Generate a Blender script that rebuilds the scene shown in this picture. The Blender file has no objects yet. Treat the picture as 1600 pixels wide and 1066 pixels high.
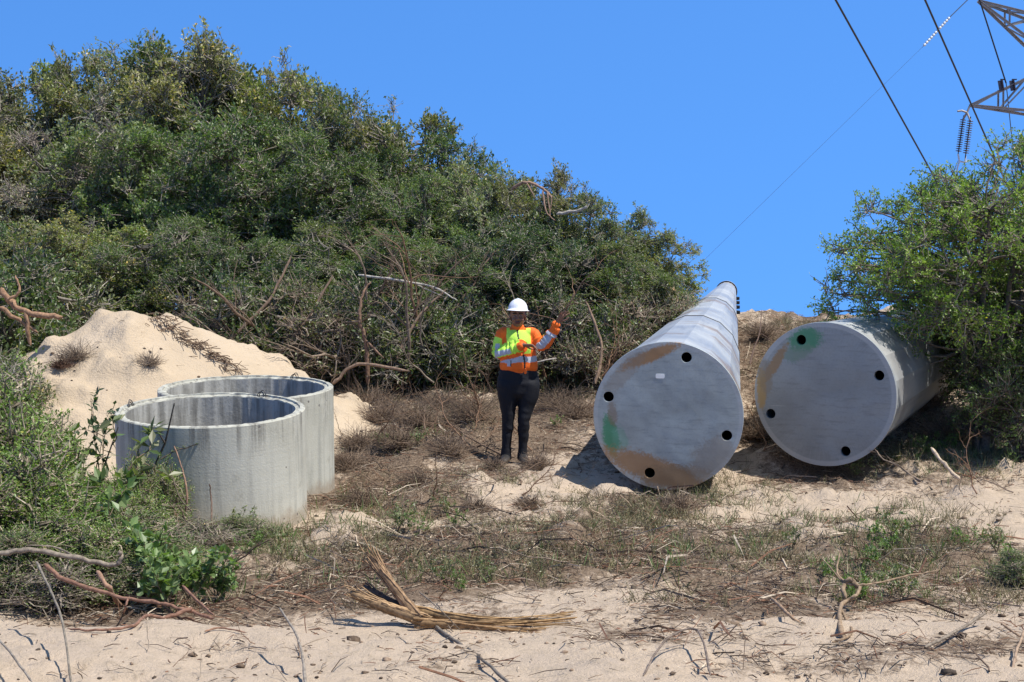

---

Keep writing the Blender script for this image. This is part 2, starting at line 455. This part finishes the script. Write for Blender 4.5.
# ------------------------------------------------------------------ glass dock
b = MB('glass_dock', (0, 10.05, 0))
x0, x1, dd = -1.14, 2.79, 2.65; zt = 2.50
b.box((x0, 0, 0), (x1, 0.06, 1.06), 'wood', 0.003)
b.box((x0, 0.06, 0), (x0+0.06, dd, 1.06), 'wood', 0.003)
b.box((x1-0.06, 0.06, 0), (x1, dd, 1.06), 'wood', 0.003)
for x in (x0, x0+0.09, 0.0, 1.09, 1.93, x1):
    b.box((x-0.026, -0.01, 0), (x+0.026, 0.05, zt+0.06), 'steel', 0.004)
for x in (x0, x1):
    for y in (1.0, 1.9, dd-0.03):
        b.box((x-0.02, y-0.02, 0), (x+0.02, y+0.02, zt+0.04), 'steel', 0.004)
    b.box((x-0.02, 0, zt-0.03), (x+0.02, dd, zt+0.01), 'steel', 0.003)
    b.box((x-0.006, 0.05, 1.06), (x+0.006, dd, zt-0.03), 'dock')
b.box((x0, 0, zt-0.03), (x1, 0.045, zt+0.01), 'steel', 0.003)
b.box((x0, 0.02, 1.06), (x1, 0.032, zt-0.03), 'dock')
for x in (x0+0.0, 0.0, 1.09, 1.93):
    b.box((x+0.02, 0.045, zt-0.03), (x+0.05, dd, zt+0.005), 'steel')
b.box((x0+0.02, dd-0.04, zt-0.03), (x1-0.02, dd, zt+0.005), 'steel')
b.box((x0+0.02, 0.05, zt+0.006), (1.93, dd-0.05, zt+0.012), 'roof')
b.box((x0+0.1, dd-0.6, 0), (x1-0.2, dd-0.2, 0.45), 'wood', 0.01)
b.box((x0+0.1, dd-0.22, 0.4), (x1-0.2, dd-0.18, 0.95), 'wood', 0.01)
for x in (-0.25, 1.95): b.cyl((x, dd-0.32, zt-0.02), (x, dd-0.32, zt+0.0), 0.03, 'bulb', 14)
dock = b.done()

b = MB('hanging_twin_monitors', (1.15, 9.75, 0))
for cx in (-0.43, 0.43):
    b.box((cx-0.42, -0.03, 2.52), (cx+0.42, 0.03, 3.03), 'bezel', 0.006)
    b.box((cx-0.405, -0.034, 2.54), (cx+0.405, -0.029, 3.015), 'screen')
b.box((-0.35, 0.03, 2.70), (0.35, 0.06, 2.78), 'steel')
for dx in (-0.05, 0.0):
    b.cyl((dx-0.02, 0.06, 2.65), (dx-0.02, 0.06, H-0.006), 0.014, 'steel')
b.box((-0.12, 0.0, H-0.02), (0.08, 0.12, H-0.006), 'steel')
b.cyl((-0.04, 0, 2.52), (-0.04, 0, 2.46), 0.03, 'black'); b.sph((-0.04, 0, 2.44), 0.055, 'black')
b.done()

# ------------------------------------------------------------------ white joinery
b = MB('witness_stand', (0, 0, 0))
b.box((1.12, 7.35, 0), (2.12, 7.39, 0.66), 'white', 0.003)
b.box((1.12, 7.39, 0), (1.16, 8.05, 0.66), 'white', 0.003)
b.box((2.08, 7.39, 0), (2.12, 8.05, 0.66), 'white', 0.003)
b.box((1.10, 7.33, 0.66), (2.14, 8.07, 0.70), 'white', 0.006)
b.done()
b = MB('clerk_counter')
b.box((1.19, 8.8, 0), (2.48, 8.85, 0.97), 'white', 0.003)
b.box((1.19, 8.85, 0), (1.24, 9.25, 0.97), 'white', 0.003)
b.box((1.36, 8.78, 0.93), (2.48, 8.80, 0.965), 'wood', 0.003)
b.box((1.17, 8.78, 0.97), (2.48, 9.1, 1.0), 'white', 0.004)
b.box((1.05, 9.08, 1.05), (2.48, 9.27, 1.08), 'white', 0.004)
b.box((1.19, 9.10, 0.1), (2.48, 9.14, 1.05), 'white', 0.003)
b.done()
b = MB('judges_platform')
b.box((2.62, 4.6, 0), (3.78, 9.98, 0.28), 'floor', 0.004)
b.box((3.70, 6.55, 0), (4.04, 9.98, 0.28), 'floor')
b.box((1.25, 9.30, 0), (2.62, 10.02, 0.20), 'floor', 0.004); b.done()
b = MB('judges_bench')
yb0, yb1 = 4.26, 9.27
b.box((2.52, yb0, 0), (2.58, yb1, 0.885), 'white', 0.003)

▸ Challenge
Your task is to repeat exactly the lines from the one that contains "Keep writing the" through the one that contains "dock = b.done()", with both end lines included.

▸ Final answer
Keep writing the Blender script for this image. This is part 2, starting at line 455. This part finishes the script. Write for Blender 4.5.
# ------------------------------------------------------------------ glass dock
b = MB('glass_dock', (0, 10.05, 0))
x0, x1, dd = -1.14, 2.79, 2.65; zt = 2.50
b.box((x0, 0, 0), (x1, 0.06, 1.06), 'wood', 0.003)
b.box((x0, 0.06, 0), (x0+0.06, dd, 1.06), 'wood', 0.003)
b.box((x1-0.06, 0.06, 0), (x1, dd, 1.06), 'wood', 0.003)
for x in (x0, x0+0.09, 0.0, 1.09, 1.93, x1):
    b.box((x-0.026, -0.01, 0), (x+0.026, 0.05, zt+0.06), 'steel', 0.004)
for x in (x0, x1):
    for y in (1.0, 1.9, dd-0.03):
        b.box((x-0.02, y-0.02, 0), (x+0.02, y+0.02, zt+0.04), 'steel', 0.004)
    b.box((x-0.02, 0, zt-0.03), (x+0.02, dd, zt+0.01), 'steel', 0.003)
    b.box((x-0.006, 0.05, 1.06), (x+0.006, dd, zt-0.03), 'dock')
b.box((x0, 0, zt-0.03), (x1, 0.045, zt+0.01), 'steel', 0.003)
b.box((x0, 0.02, 1.06), (x1, 0.032, zt-0.03), 'dock')
for x in (x0+0.0, 0.0, 1.09, 1.93):
    b.box((x+0.02, 0.045, zt-0.03), (x+0.05, dd, zt+0.005), 'steel')
b.box((x0+0.02, dd-0.04, zt-0.03), (x1-0.02, dd, zt+0.005), 'steel')
b.box((x0+0.02, 0.05, zt+0.006), (1.93, dd-0.05, zt+0.012), 'roof')
b.box((x0+0.1, dd-0.6, 0), (x1-0.2, dd-0.2, 0.45), 'wood', 0.01)
b.box((x0+0.1, dd-0.22, 0.4), (x1-0.2, dd-0.18, 0.95), 'wood', 0.01)
for x in (-0.25, 1.95): b.cyl((x, dd-0.32, zt-0.02), (x, dd-0.32, zt+0.0), 0.03, 'bulb', 14)
dock = b.done()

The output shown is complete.